◆ Required work
How many of the lines that follow contain the word "from"? Give only the number.

◆ Data for the task
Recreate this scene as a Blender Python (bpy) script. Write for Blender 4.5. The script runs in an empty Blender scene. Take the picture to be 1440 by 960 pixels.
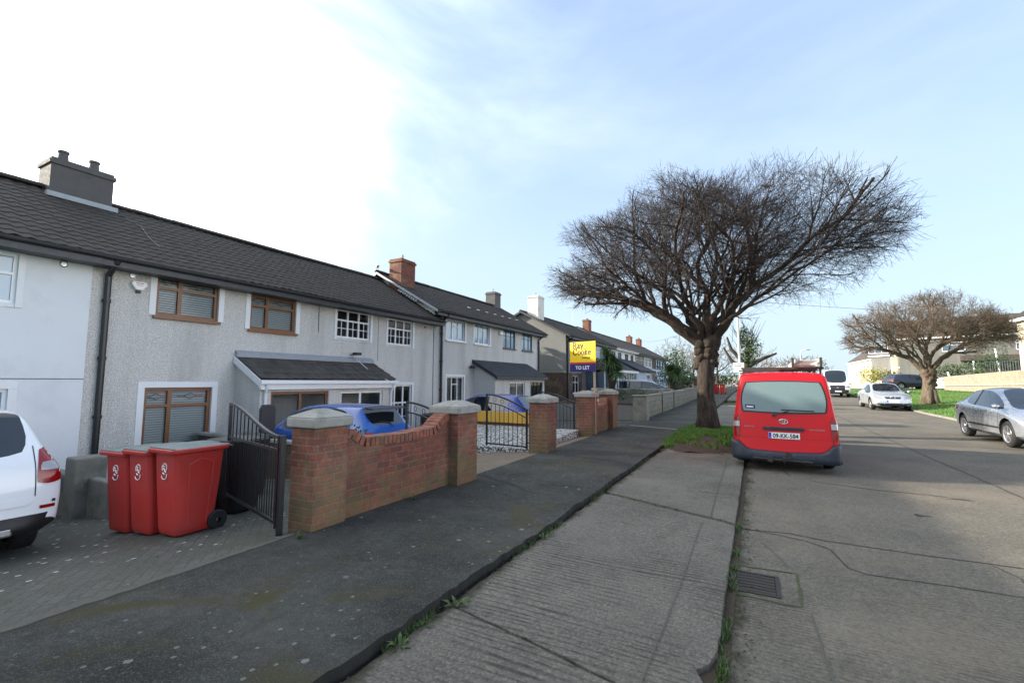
import bpy, bmesh, math, random
import numpy as np
from mathutils import Vector, Matrix
from mathutils.bvhtree import BVHTree
R = math.radians
random.seed(7)
C = bpy.context.scene.collection
S = bpy.context.scene
# ------------------------------------------------------------ camera, sky, sun, exposure
cam = bpy.data.cameras.new('camera'); camo = bpy.data.objects.new('camera', cam); C.objects.link(camo)
cam.sensor_width = 36; cam.lens = 645/1440*36; cam.clip_end = 4000; cam.clip_start = 0.05
r_ = Vector((0.8842310513, 0.4670327251, 0.0039851724)).normalized()
f_ = Vector((-0.4656116744, 0.8808073324, 0.0859314369)).normalized()
u_ = r_.cross(f_).normalized()
camo.matrix_world = Matrix(((r_.x, u_.x, -f_.x, 0), (r_.y, u_.y, -f_.y, 0), (r_.z, u_.z, -f_.z, 1.6), (0, 0, 0, 1)))
S.camera = camo
SUN_EL, SUN_PHI = 19.5, 20.0           # phi: how far behind the street's perpendicular the sun stands
sd = Vector((-math.cos(R(SUN_PHI))*math.cos(R(SUN_EL)), -math.sin(R(SUN_PHI))*math.cos(R(SUN_EL)), math.sin(R(SUN_EL))))
sun = bpy.data.lights.new('sun', 'SUN'); sun.energy = 2.7; sun.angle = R(0.6); sun.color = (1.0, 0.90, 0.76)
suno = bpy.data.objects.new('sun', sun); C.objects.link(suno); suno.location = sd*60
suno.rotation_euler = (-sd).to_track_quat('-Z', 'Y').to_euler()
S.view_settings.view_transform = 'Standard'; S.view_settings.look = 'None'
S.view_settings.exposure = 2.06; S.view_settings.gamma = 1
W = bpy.data.worlds.new('World'); S.world = W; W.use_nodes = True
nt = W.node_tree; nt.nodes.clear()
def NN(t, typ, **kw):
    n = t.nodes.new(typ)
    for k, v in kw.items(): setattr(n, k, v)
    return n
sky = NN(nt, 'ShaderNodeTexSky', sky_type='NISHITA', sun_disc=False, sun_elevation=R(SUN_EL), sun_rotation=math.atan2(sd.x, sd.y),
         air_density=1.0, dust_density=1.6, ozone_density=1.6)
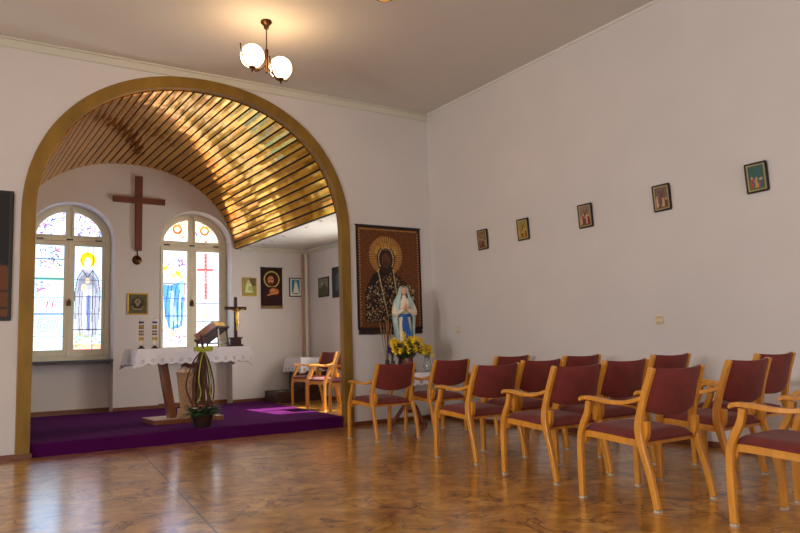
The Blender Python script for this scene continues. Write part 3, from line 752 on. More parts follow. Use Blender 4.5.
def p_grey(P):
    P.rect(-9, 9, -9, 9, (120, 118, 96)); P.rect(-9, 9, 0, .15, (80, 76, 50)); P.ell(.02, .17, .08, .05, (70, 66, 50)); P.ell(-.05, .22, .04, .03, (160, 156, 130))
picture('landscape_picture', 'small grey framed picture on the alcove side wall', 'picture', (XS-.002, 3.37, 2.03), -PI/2, .42, .37, .022, M['black'], p_grey)
picture('tall_dark_picture', 'dark tall picture half hidden behind the arch pillar', 'picture', (XS-.002, 2.82, 1.98), -PI/2, .4, .56, .03, M['black'], lambda P: (P.rect(-9, 9, -9, 9, (40, 44, 46)), P.rect(-.06, .06, .1, .4, (70, 90, 96))))

# tapestry: crowned haloed robed figure, ornament of dots (plain stand-in)
def p_tap(P):
    W, Hh = 1.09, 1.475
    P.rect(-9, 9, -9, 9, (98, 54, 22)); P.noise(.5)
    r = np.random.RandomState(3)
    for i in range(26):
        for j in range(34):
            x = -W/2+.06+i*.039; z = .05+j*.039
            if (i+j) % 2: P.ell(x, z, .006, .006, (134, 74, 30))
    for (a, b) in (((-W/2+.05, .06), (-W/2+.05, Hh-.05)), ((W/2-.05, .06), (W/2-.05, Hh-.05)), ((-W/2+.05, Hh-.05), (W/2-.05, Hh-.05))):
        n = 34
        for i in range(n):
            P.ell(a[0]+(b[0]-a[0])*i/n, a[1]+(b[1]-a[1])*i/n, .010, .010, (176, 130, 66))
    P.ell(-.06, 1.05, .28, .28, (140, 92, 38)); 
    for k in range(44):
        a = k*2*PI/44; P.line([(-.06+.19*math.cos(a), 1.05+.17*math.sin(a)), (-.06+.28*math.cos(a), 1.05+.28*math.sin(a))], .008, (196, 150, 80))
    P.poly([(-.42, .1), (-.42, .55), (-.28, .78), (-.14, .86), (.02, .86), (.2, .72), (.36, .6), (.42, .4), (.42, .1)], (34, 20, 18))
    P.ell(-.06, 1.0, .15, .2, (46, 26, 22)); P.ell(-.06, .98, .075, .11, (92, 54, 34)); P.ell(-.06, .93, .06, .05, (74, 42, 28)); P.rect(-.066, -.054, .95, 1.0, (58, 32, 22))
    for k in range(26):
        a = -.6+4.34*k/25; P.ell(-.06+.125*math.cos(a), 1.0+.17*math.sin(a), .011, .011, (198, 172, 118))
    for k in range(9):
        a = PI*k/8; P.ell(-.06+.16*math.cos(a), 1.1+.1*math.sin(a), .022, .03, (190, 146, 70))
    for k in range(9): P.line([(-.2+.035*k, 1.13), (-.21+.0375*k, 1.22+.03*math.sin(PI*k/8))], .012, (150, 102, 44))
    for i in range(760):
        x = r.uniform(-.41, .41); z = r.uniform(.1, .8)
        if z > .56+.28*(1-abs(x)/.42): continue
        s_ = r.uniform(.005, .011); P.ell(x, z, s_, s_, [(178, 148, 96), (140, 92, 44), (104, 60, 30), (196, 176, 136)][i % 4])
    for k in range(30): P.ell(-.2+.005*k, .84-.022*k, .010, .010, (206, 186, 140))
    for k in range(30): P.ell(.06+.003*k, .84-.022*k, .010, .010, (196, 170, 120))
    for (a, b, c_, d) in ((-W/2, W/2, Hh-.03, Hh), (-W/2, W/2, 0, .03), (-W/2, -W/2+.028, 0, Hh), (W/2-.028, W/2, 0, Hh)): P.rect(a, b, c_, d, (36, 18, 20))
t = thing('tapestry', 'large brown and gold tapestry of a haloed robed figure on the front wall', 'tapestry', (5.515, -.012, 1.30))
panel('woven_picture', M['weave'], 1.09, 1.475, .012, .0085, p_tap, parent=t)
mb = MB()
for i in range(90):
    x = -.535+i*.012; mb.tube([(x, 0, .01), (x+.002, -.004, -.03), (x-.001, -.002, -.065-.012*random.random())], .0045, 5)
mb.build('fringe', M['fringe'], t)
mb = MB(); mb.tube([(-.56, 0, 1.478), (.56, 0, 1.478)], .011); mb.build('hanging_rod', M['black'], t)
# smaller tapestry of a haloed head
def p_head(P):
    P.rect(-9, 9, -9, 9, (40, 18, 16)); P.ring(.0, .5, .135, .16, (196, 170, 90)); P.ell(0, .5, .135, .135, (58, 26, 18))
    P.ell(-.01, .49, .085, .115, (48, 24, 16)); P.ell(-.02, .485, .06, .088, (204, 130, 84)); P.ell(-.02, .41, .045, .035, (90, 46, 26)); P.line([(-.045, .5), (-.025, .5)], .01, (70, 36, 22)); P.line([(.0, .5), (.02, .5)], .01, (70, 36, 22)); P.line([(-.08, .55), (-.02, .575), (.06, .555)], .02, (56, 30, 16))
    P.poly([(-.17, .0), (-.17, .22), (-.07, .36), (.07, .36), (.18, .2), (.18, 0)], (52, 18, 16)); P.ell(.05, .27, .1, .06, (190, 106, 56)); P.ell(.02, .3, .05, .03, (214, 140, 80)); P.line([(-.08, .2), (.06, .24), (.12, .26)], .025, (206, 140, 92))
    for k in range(12): P.line([(-.12+.02*k, .0), (-.1+.02*k, .18)], .005, (30, 14, 20))
t = thing('small_tapestry', 'dark hanging tapestry of a haloed bearded head on the chancel back wall', 'tapestry', (5.41, YB-.012, 1.9))
panel('woven_picture', M['weave'], .43, .72, .012, .008, p_head, parent=t)
mb = MB()
for i in range(36): x = -.215+i*.0123; mb.tube([(x, 0, .01), (x, -.003, -.055)], .005, 5)
mb.build('fringe', M['fringe2'], t)
mb = MB(); mb.tube([(-.23, 0, .722), (.23, 0, .722)], .01); mb.build('hanging_rod', M['black'], t)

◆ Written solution
3